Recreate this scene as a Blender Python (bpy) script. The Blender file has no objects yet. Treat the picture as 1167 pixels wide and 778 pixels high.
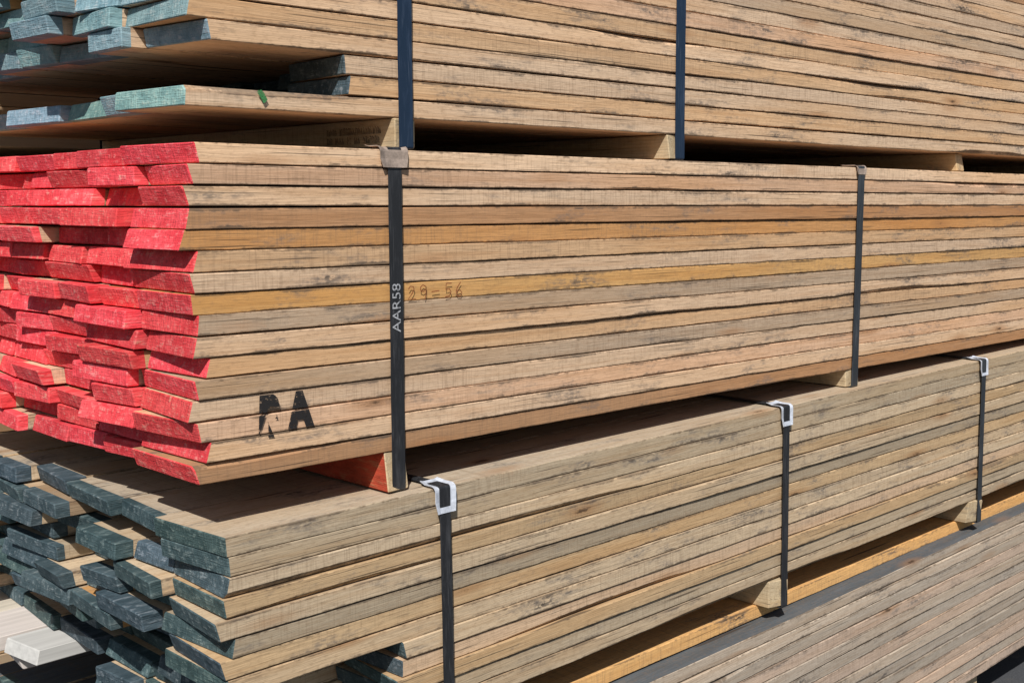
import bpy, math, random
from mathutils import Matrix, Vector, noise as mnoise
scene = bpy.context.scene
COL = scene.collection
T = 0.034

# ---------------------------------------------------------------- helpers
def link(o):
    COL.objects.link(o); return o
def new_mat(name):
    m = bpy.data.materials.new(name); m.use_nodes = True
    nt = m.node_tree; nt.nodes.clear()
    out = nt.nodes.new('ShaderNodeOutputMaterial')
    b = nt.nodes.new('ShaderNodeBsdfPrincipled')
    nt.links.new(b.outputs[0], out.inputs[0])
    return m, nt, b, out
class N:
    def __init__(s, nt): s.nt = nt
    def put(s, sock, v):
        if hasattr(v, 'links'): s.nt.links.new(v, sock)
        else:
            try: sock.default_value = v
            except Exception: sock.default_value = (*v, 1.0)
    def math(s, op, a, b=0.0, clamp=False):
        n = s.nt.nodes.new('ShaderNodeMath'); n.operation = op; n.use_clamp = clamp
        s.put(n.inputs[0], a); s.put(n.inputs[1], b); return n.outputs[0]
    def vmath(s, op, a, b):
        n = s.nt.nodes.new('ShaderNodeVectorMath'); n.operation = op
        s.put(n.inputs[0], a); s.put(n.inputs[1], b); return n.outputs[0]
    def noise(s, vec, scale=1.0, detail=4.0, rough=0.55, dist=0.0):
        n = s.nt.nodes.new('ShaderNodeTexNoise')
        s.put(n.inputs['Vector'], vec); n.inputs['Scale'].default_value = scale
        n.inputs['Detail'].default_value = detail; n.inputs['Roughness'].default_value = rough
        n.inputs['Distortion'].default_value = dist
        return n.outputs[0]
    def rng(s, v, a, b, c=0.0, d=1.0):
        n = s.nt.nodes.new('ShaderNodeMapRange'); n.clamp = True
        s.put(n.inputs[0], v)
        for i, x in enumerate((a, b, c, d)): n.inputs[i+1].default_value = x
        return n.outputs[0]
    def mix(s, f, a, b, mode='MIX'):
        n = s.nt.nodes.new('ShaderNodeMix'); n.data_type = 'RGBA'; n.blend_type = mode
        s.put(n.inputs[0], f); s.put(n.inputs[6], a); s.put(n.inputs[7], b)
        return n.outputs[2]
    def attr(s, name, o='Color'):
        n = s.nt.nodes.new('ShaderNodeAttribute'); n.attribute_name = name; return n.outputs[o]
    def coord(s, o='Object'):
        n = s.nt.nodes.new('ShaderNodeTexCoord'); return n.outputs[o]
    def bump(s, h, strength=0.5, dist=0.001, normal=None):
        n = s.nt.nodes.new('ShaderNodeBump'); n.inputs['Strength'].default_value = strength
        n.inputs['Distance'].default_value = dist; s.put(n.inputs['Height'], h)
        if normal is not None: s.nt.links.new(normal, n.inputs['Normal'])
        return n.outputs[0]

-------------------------

• _Job_
Take every line above carrying "scene" and return it.

• _Solution for this problem_
Recreate this scene as a Blender Python (bpy) script. The Blender file has no objects yet. Treat the picture as 1167 pixels wide and 778 pixels high.
scene = bpy.context.scene
COL = scene.collection